Early on in a project to product journey, people often feel compelled to “do it right”, which leaves them stalled on the start line. It’s impossible to imagine any organization getting it “right” the first time. I strongly encourage you to consider the improvements you make to be “experiments” with a hypothesis that you can validate or invalidate. Using this approach takes the pressure off, and acknowledges that the team is doing what they think is best given the experiences and information they have at that time. As new information emerges, it’s ok to change direction and adjust without having to lose face, while you continuously improve.
Use outcome-based metrics
It’s essential that you have a set of outcome-based metrics in place to track your journey. After all, how do you know where you need to go if you don’t know where you are? Many of our customers are using Flow Metrics to baseline the current state of their product value streams and establish targets for improvement for the future state. These value stream metrics measure how value-creating and value-protecting software delivery work (features, defects, debt and risk) flow across the value stream to help you identify and solve the system’s bottlenecks, eliminating inefficient local optimizations.

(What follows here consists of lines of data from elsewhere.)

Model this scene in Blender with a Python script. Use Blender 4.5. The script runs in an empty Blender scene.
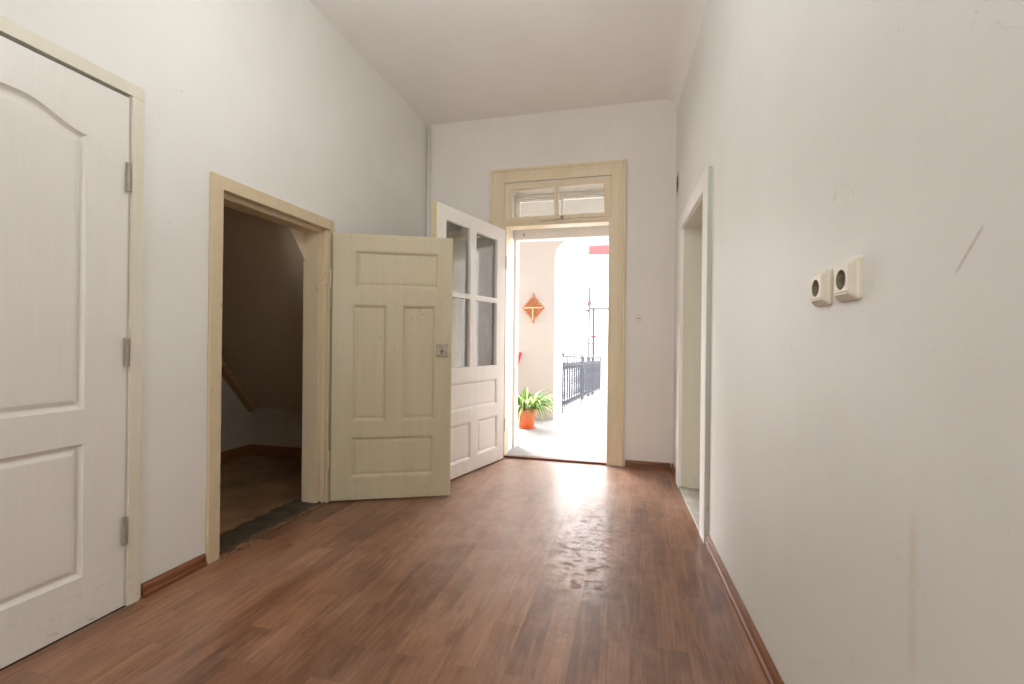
import bpy, bmesh, math, random
from mathutils import Vector, Matrix
random.seed(7)
sc = bpy.context.scene
COL = sc.collection

# ---------------------------------------------------------------- constants
H = 1.05                      # camera height
XL = -1.92                    # left wall plane
YF = 4.166                    # far wall plane
ZC = 3.11                     # ceiling
YB = -2.6                     # wall behind the camera
B = -0.0414                   # slant of the right wall
def XR(y): return 0.402 + B * (y - 2.5)

# ---------------------------------------------------------------- helpers
def link(o, parent=None):
    COL.objects.link(o)
    if parent is not None: o.parent = parent
    return o

class MB:
    """collects shapes and links them as one mesh object"""
    def __init__(s): s.bm = bmesh.new()
    def quad(s, *p):
        s.bm.faces.new([s.bm.verts.new(q) for q in p])
    def box(s, x0, x1, y0, y1, z0, z1, M=None):
        c = [Vector((x, y, z)) for x in (x0, x1) for y in (y0, y1) for z in (z0, z1)]
        if M is not None: c = [M @ q for q in c]
        v = [s.bm.verts.new(q) for q in c]
        for f in ((0,1,3,2),(4,6,7,5),(0,4,5,1),(2,3,7,6),(0,2,6,4),(1,5,7,3)):
            s.bm.faces.new([v[i] for i in f])
    def prism(s, prof, axis_pts):
        """sweep profile loops: axis_pts is a list of functions (a,b)->3D"""
        rings = [[s.bm.verts.new(fn(a, b)) for a, b in prof] for fn in axis_pts]
        n = len(prof)
        for r0, r1 in zip(rings, rings[1:]):
            for i in range(n):
                s.bm.faces.new((r0[i], r0[(i+1) % n], r1[(i+1) % n], r1[i]))
        s.bm.faces.new(list(reversed(rings[0]))); s.bm.faces.new(rings[-1])
    def tube(s, pts, rad, n=8, cap=True):
        pts = [Vector(p) for p in pts]
        if not hasattr(rad, '__len__'): rad = [rad] * len(pts)
        rings = []; up = None
        for i, p in enumerate(pts):
            t = (pts[min(i+1, len(pts)-1)] - pts[max(i-1, 0)]).normalized()
            if up is None:
                up = t.orthogonal().normalized()
            up = (up - t * up.dot(t)).normalized(); w = t.cross(up)
            rings.append([s.bm.verts.new(p + rad[i] * (math.cos(2*math.pi*k/n) * up + math.sin(2*math.pi*k/n) * w)) for k in range(n)])
        for r0, r1 in zip(rings, rings[1:]):
            for k in range(n):
                s.bm.faces.new((r0[k], r0[(k+1) % n], r1[(k+1) % n], r1[k]))
        if cap:
            s.bm.faces.new(list(reversed(rings[0]))); s.bm.faces.new(rings[-1])
    def lathe(s, prof, c=(0,0,0), n=32, M=None):
        """prof: (r,z) pairs about the z axis"""
        c = Vector(c); rings = []
        for r, z in prof:
            ring = []
            for k in range(n):
                a = 2*math.pi*k/n
                q = Vector((r*math.cos(a), r*math.sin(a), z))
                if M is not None: q = M @ q
                ring.append(s.bm.verts.new(q + c))
            rings.append(ring)
        for r0, r1 in zip(rings, rings[1:]):
            for k in range(n):
                s.bm.faces.new((r0[k], r0[(k+1) % n], r1[(k+1) % n], r1[k]))
        s.bm.faces.new(list(reversed(rings[0]))); s.bm.faces.new(rings[-1])
    def build(s, name, mat, parent=None, smooth=False, bevel=0, doubles=True):
        if doubles: bmesh.ops.remove_doubles(s.bm, verts=s.bm.verts, dist=1e-5)
        bmesh.ops.recalc_face_normals(s.bm, faces=s.bm.faces)
        me = bpy.data.meshes.new(name); s.bm.to_mesh(me); s.bm.free()
        for m in (mat if isinstance(mat, (list, tuple)) else [mat]): me.materials.append(m)
        if smooth:
            for p in me.polygons: p.use_smooth = True
        o = bpy.data.objects.new(name, me); link(o, parent)
        if bevel:
            b = o.modifiers.new('bevel', 'BEVEL'); b.width = bevel; b.segments = 2
            b.limit_method = 'ANGLE'; b.angle_limit = math.radians(40)
            b.harden_normals = False
        return o

def empty(name, loc=(0,0,0), rz=0.0):
    o = bpy.data.objects.new(name, None); link(o)
    o.location = loc; o.rotation_euler = (0, 0, rz); o.empty_display_size = .1
    return o
def tag(o, label=None, cat=None, group=None, kind=None):
    if label: o['label'] = label
    if cat: o['category'] = cat
    if group: o['group'] = group
    if kind: o['kind'] = kind
    return o
def struct(o, label=None, cat=None): return tag(o, label, cat, None, 'structure')

def grid_wall(mb, us, zs, holes, P, t0, t1):
    """slab with rectangular holes; P(u,t,z)->3D. holes: (u0,u1,z0,z1)"""
    us = sorted(set(us) | {h[0] for h in holes} | {h[1] for h in holes})
    zs = sorted(set(zs) | {h[2] for h in holes} | {h[3] for h in holes})
    zmin, zmax, umin, umax = zs[0], zs[-1], us[0], us[-1]
    def solid(i, j):
        if not (0 <= i < len(us)-1 and 0 <= j < len(zs)-1): return False
        cu, cz = (us[i]+us[i+1])/2, (zs[j]+zs[j+1])/2
        return not any(h[0] < cu < h[1] and h[2] < cz < h[3] for h in holes)
    for i in range(len(us)-1):
        for j in range(len(zs)-1):
            if not solid(i, j): continue
            a, b, c, d = us[i], us[i+1], zs[j], zs[j+1]
            mb.quad(P(a,t0,c), P(b,t0,c), P(b,t0,d), P(a,t0,d))
            mb.quad(P(a,t1,c), P(a,t1,d), P(b,t1,d), P(b,t1,c))
            if not solid(i-1, j): mb.quad(P(a,t0,c), P(a,t0,d), P(a,t1,d), P(a,t1,c))
            if not solid(i+1, j): mb.quad(P(b,t0,c), P(b,t1,c), P(b,t1,d), P(b,t0,d))
            if not solid(i, j-1): mb.quad(P(a,t0,c), P(a,t1,c), P(b,t1,c), P(b,t0,c))
            if not solid(i, j+1): mb.quad(P(a,t0,d), P(b,t0,d), P(b,t1,d), P(a,t1,d))

def inset(loop, d):
    """offset a closed CCW 2-D loop inwards by d"""
    n = len(loop); out = []
    for i in range(n):
        p0, p1, p2 = Vector(loop[i-1]), Vector(loop[i]), Vector(loop[(i+1) % n])
        e0, e1 = (p1-p0).normalized(), (p2-p1).normalized()
        n0, n1 = Vector((-e0.y, e0.x)), Vector((-e1.y, e1.x))
        m = (n0+n1); m = m / max(1e-6, 1 + n0.dot(n1))
        out.append(tuple(p1 + m*d))
    return out
def ring_panel(mb, loop, prof, y_of):
    """moulded panel: prof = [(inset, depth)], y_of(depth) -> local y"""
    rings = []
    for d, dep in prof:
        rings.append([mb.bm.verts.new((u, y_of(dep), z)) for u, z in inset(loop, d)])
    n = len(loop)
    for r0, r1 in zip(rings, rings[1:]):
        for i in range(n): mb.bm.faces.new((r0[i], r0[(i+1) % n], r1[(i+1) % n], r1[i]))
    mb.bm.faces.new(rings[-1])
def rect(u0, u1, z0, z1): return [(u0,z0),(u1,z0),(u1,z1),(u0,z1)]

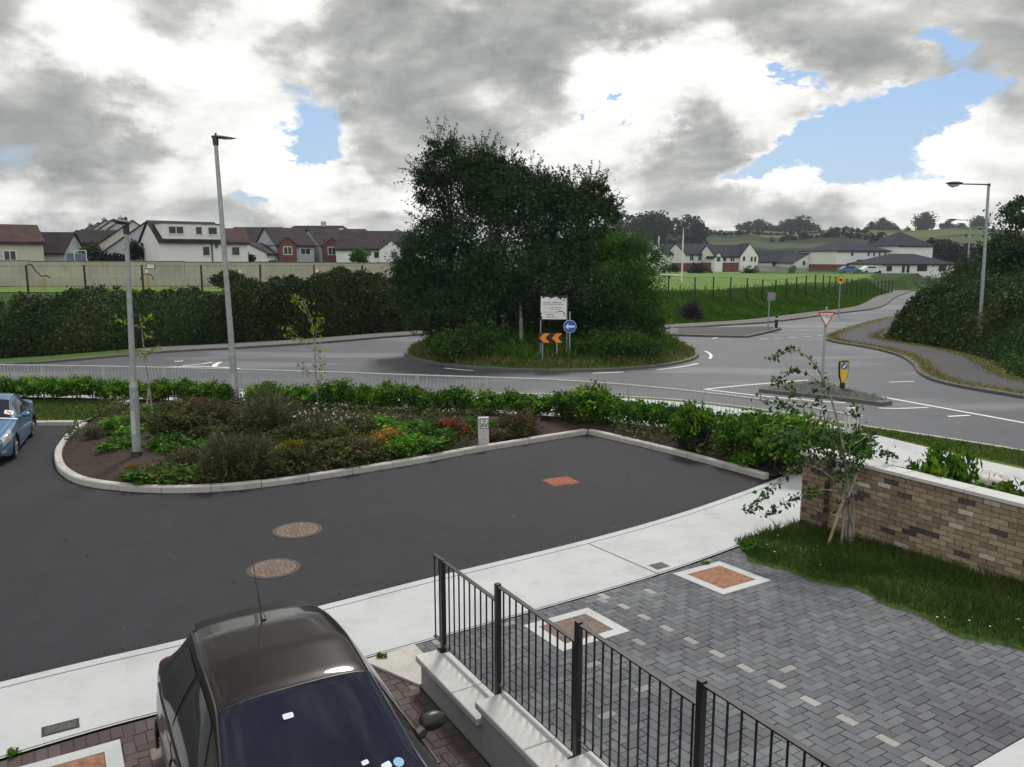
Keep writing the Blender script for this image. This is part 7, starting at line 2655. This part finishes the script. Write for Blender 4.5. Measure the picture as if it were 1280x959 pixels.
def roof_shell(mb, x0, x1, y0, y1, ze, zr, hip=0.0, ov=0.35, th=0.14):
    yc = (y0 + y1) / 2
    sl = (zr - ze) / ((y1 - y0) / 2)
    z_o = ze - ov * sl
    if hip > 0:
        a0, a1 = x0 + hip, x1 - hip
        X0, X1 = x0 - ov, x1 + ov
    else:
        a0, a1 = x0 - ov * 0.5, x1 + ov * 0.5
        X0, X1 = a0, a1
    def sheet(z):
        return [(X0, y0 - ov, z_o + z), (X1, y0 - ov, z_o + z), (X1, y1 + ov, z_o + z), (X0, y1 + ov, z_o + z), (a0, yc, zr + z), (a1, yc, zr + z)]
    vs = sheet(0.02) + sheet(0.02 + th)
    top = [(6, 7, 11, 10), (8, 9, 10, 11), (7, 8, 11), (9, 6, 10)] if hip > 0 else [(6, 7, 11, 10), (8, 9, 10, 11)]
    bot = [(0, 4, 5, 1), (2, 5, 4, 3), (1, 5, 2), (3, 4, 0)] if hip > 0 else [(0, 4, 5, 1), (2, 5, 4, 3)]
    rim = [(0, 1, 7, 6), (2, 3, 9, 8)]
    if hip > 0: rim += [(1, 2, 8, 7), (3, 0, 6, 9)]
    else: rim += [(1, 5, 11, 7), (5, 2, 8, 11), (3, 4, 10, 9), (4, 0, 6, 10)]
    mb.add(vs, top + bot + rim)

def window_part(par, face, u, z, w, h, box, white=True, name='window'):
    """face 'F' (y0 side), 'L' (x0 side), 'R' (x1 side); u along the face"""
    x0, x1, y0, y1 = box
    if face == 'F': M_ = Matrix.Translation((u, y0, z))
    elif face == 'L': M_ = Matrix.Translation((x0, u, z)) @ Matrix.Rotation(-PI / 2, 4, 'Z')
    else: M_ = Matrix.Translation((x1, u, z)) @ Matrix.Rotation(PI / 2, 4, 'Z')
    mb = MB()
    fwid = min(0.10, w * 0.12)
    def bx(c, s_, mi):
        mb.box((0, 0, 0), s_, mi, M_ @ Matrix.Translation(c)) if False else mb.add([M_ @ (Vector(c) + Vector((sx * s_[0] / 2, sy * s_[1] / 2, sz * s_[2] / 2))) for sz in (-1, 1) for sy in (-1, 1) for sx in (-1, 1)], [(0, 2, 3, 1), (4, 5, 7, 6), (0, 1, 5, 4), (2, 6, 7, 3), (0, 4, 6, 2), (1, 3, 7, 5)], mi)
    for c, s_ in (((0, -0.02, h / 2), (w, 0.08, fwid)), ((0, -0.02, -h / 2), (w + 0.1, 0.12, fwid)), ((w / 2, -0.02, 0), (fwid, 0.08, h)), ((-w / 2, -0.02, 0), (fwid, 0.08, h))):
        bx(c, s_, 0)
    if w > 0.9: bx((0, -0.02, 0), (fwid * 0.7, 0.06, h), 0)
    o = mb.build(name, 'white_upvc' if white else 'black_sign', par)
    mb = MB()
    bx((0, -0.005, 0), (w, 0.03, h), 0)
    mb.build('pane', 'window_dark', o)
    return o

def house(label, loc, rot, Lx, Dy, ze, zr, wall, roof, wins=(), hip=0.0, bays=(), chims=(), name='house', cat='house', door=None, group=None, plinth=None, skylights=(), base=-1.0):
    t = thing(name, label, cat, loc, rot, group)
    b = (-Lx / 2, Lx / 2, -Dy / 2, Dy / 2)
    mb = MB(); gable_shell(mb, *b, base, ze, zr, hip); wl = mb.build('wall', wall, t)
    if plinth:
        mb = MB(); z1, m_ = plinth
        mb.box((0, 0, (z1 + base) / 2), (Lx + 0.06, Dy + 0.06, z1 - base)); mb.build('brick_plinth', m_, t)
    mb = MB(); roof_shell(mb, *b, ze, zr, hip); rf = mb.build('roof', roof, t)
    sl = (zr - ze) / (Dy / 2)
    for x, yy, h in chims:
        zc = zr - abs(yy) * sl
        mb = MB(); mb.box((x, yy, zc + h / 2 - 0.4), (0.9, 0.6, h + 0.8)); mb.box((x, yy, zc + h + 0.04), (1.0, 0.7, 0.10)); mb.tube([(x - 0.2, yy, zc + h), (x - 0.2, yy, zc + h + 0.35)], 0.11, 8); mb.tube([(x + 0.2, yy, zc + h), (x + 0.2, yy, zc + h + 0.35)], 0.11, 8)
        mb.build('chimney', wall, rf)
    for x, f in skylights:
        y = -Dy / 2 * (1 - f); z = ze + (zr - ze) * f + 0.2
        mb = MB(); mb.box((x, y, z), (0.8, 1.0, 0.06), 0, Matrix.Translation((0, 0, 0)) @ Matrix.Rotation(math.atan(sl), 4, 'X')); mb.build('skylight', 'white_upvc', rf)
    mb = MB(); mb.box((0, -Dy / 2 - 0.30, ze - 0.30 * sl - 0.08), (Lx + 0.3, 0.10, 0.12)); mb.build('gutter', 'dark_plastic', rf)
    for w in wins:
        window_part(t, w[0], w[1], w[2], w[3], w[4], b, w[5] if len(w) > 5 else True)
    if door:
        x, w, h = door
        mb = MB(); mb.box((x, -Dy / 2 - 0.01, h / 2), (w, 0.08, h)); d_ = mb.build('door', 'dark_plastic', t)
    for (x, w, dp, bze, bzr, bw, brf, bwin) in bays:
        # front gable: ridge along y
        M_ = Matrix.Translation((x, -Dy / 2, 0)) @ Matrix.Rotation(-PI / 2, 4, 'Z')
        mb = MB(); gable_shell(mb, -0.05 - 1.2, dp, -w / 2, w / 2, base, bze, bzr)
        mb.v = [tuple(M_ @ Vector(v)) for v in mb.v]
        gb = mb.build('gable_bay', bw, t)
        mb = MB(); roof_shell(mb, -Dy * 0.45, dp, -w / 2, w / 2, bze, bzr, 0, 0.22, 0.1)
        mb.v = [tuple(M_ @ Vector(v)) for v in mb.v]
        mb.build('bay_roof', brf, t)
        for (u, z, ww, hh) in bwin:
            window_part(gb, 'F', x + u, z, ww, hh, (0, 0, -Dy / 2 - dp, 0))
    return t

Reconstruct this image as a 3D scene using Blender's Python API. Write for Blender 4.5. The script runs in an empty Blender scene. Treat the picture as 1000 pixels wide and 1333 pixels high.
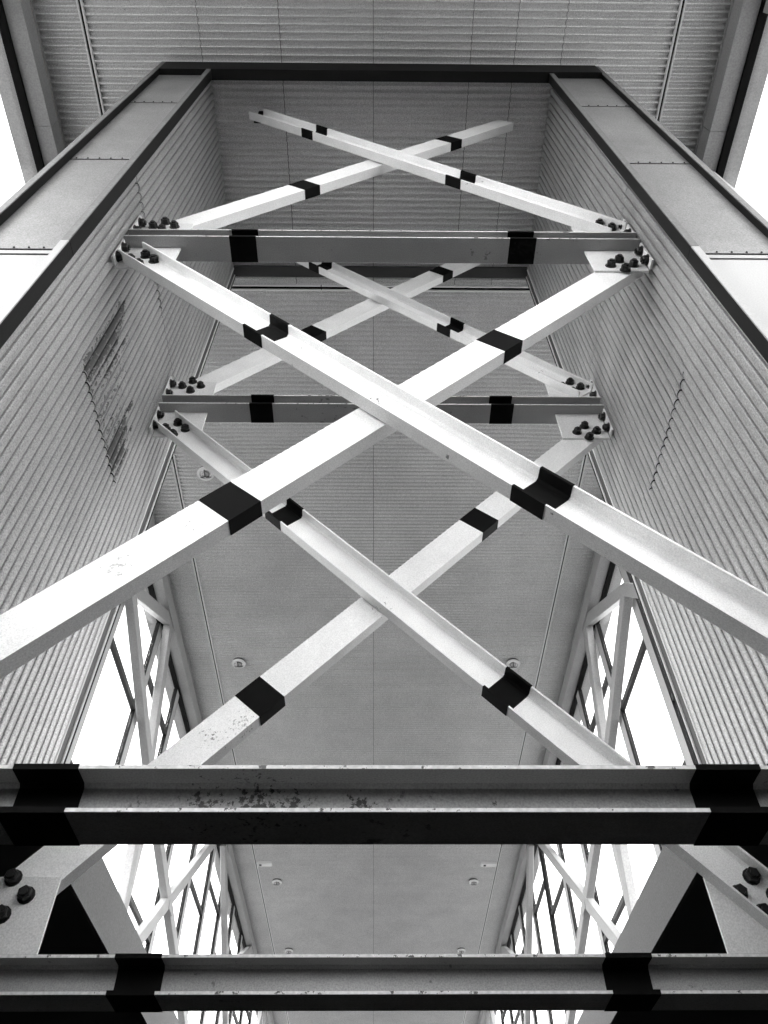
import bpy, bmesh, math, random
from mathutils import Vector, Matrix
random.seed(7)
S = bpy.context.scene
COL = S.collection

# ------------------------------------------------------------------ camera
# camera at the origin; the ground lies 1.6 below it
def make_camera():
    f, pi, ya, ro = 1007.0, math.radians(50.13), math.radians(0.8), math.radians(-0.4)
    F = Vector((math.sin(ya)*math.cos(pi), math.cos(ya)*math.cos(pi), math.sin(pi)))
    Rt = Vector((math.cos(ya), -math.sin(ya), 0))
    U = Rt.cross(F)
    c, s = math.cos(ro), math.sin(ro)
    r2 = c*Rt + s*U
    u2 = -s*Rt + c*U
    cd = bpy.data.cameras.new('camera'); co = bpy.data.objects.new('camera', cd); COL.objects.link(co)
    m = Matrix(((r2.x, u2.x, -F.x, 0), (r2.y, u2.y, -F.y, 0), (r2.z, u2.z, -F.z, 0), (0, 0, 0, 1)))
    co.matrix_world = m
    cd.sensor_fit = 'VERTICAL'; cd.sensor_height = 36.0; cd.sensor_width = 27.0
    cd.lens = f/1333.0*36.0
    cd.clip_start = 0.05; cd.clip_end = 2000
    S.camera = co
make_camera()

# ------------------------------------------------------------------ light
SUN_EL, SUN_AZ = math.radians(50), math.radians(180)   # light comes from behind the camera
w = bpy.data.worlds.new('World'); S.world = w; w.use_nodes = True
nt = w.node_tree; nt.nodes.clear()
sky = nt.nodes.new('ShaderNodeTexSky'); sky.sky_type = 'NISHITA'; sky.sun_disc = False
sky.sun_elevation = SUN_EL; sky.sun_rotation = SUN_AZ
sky.dust_density = 0.6; sky.air_density = 3.0
bw = nt.nodes.new('ShaderNodeRGBToBW')          # a colourless (black and white) sky
bg = nt.nodes.new('ShaderNodeBackground'); bg.inputs[1].default_value = 0.15
wo = nt.nodes.new('ShaderNodeOutputWorld')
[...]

The teams that improve the fastest are the ones that start the fastest. Avoid the temptation to ensure all the data is cleansed and high quality. The focus should be just starting the journey and making improvements, not starting the perfect journey.
Evaluate alternative solutions
Once you have baselined the data and know where your opportunities are, we recommend rapidly implementing and evaluating alternative solutions. This is where the experiments really provide value. With Planview Viz® — the only turnkey Flow Metrics tool that can draw insights directly from the toolchains that underpin your value streams — you can see improvements in real time. As you evaluate approaches, make sure you use data to validate your hypothesis or propose a new one. Keep alternatives open and encourage teams to track Flow Metrics and own their change.
As you embark on this journey, emphasize that this is all about how you can continuously improve. There is no end state where you finally arrive and stop. I highly recommend leveraging key agile ceremonies, such as retrospectives at both the team and program level, to encourage this mindset.
Teams should have the bandwidth to explore and implement improvements and the organization should be transparent about what changes are being made and what learnings are generated. Finding opportunities in the program as well as executive readouts to highlight and celebrate these learnings will ensure focus and momentum.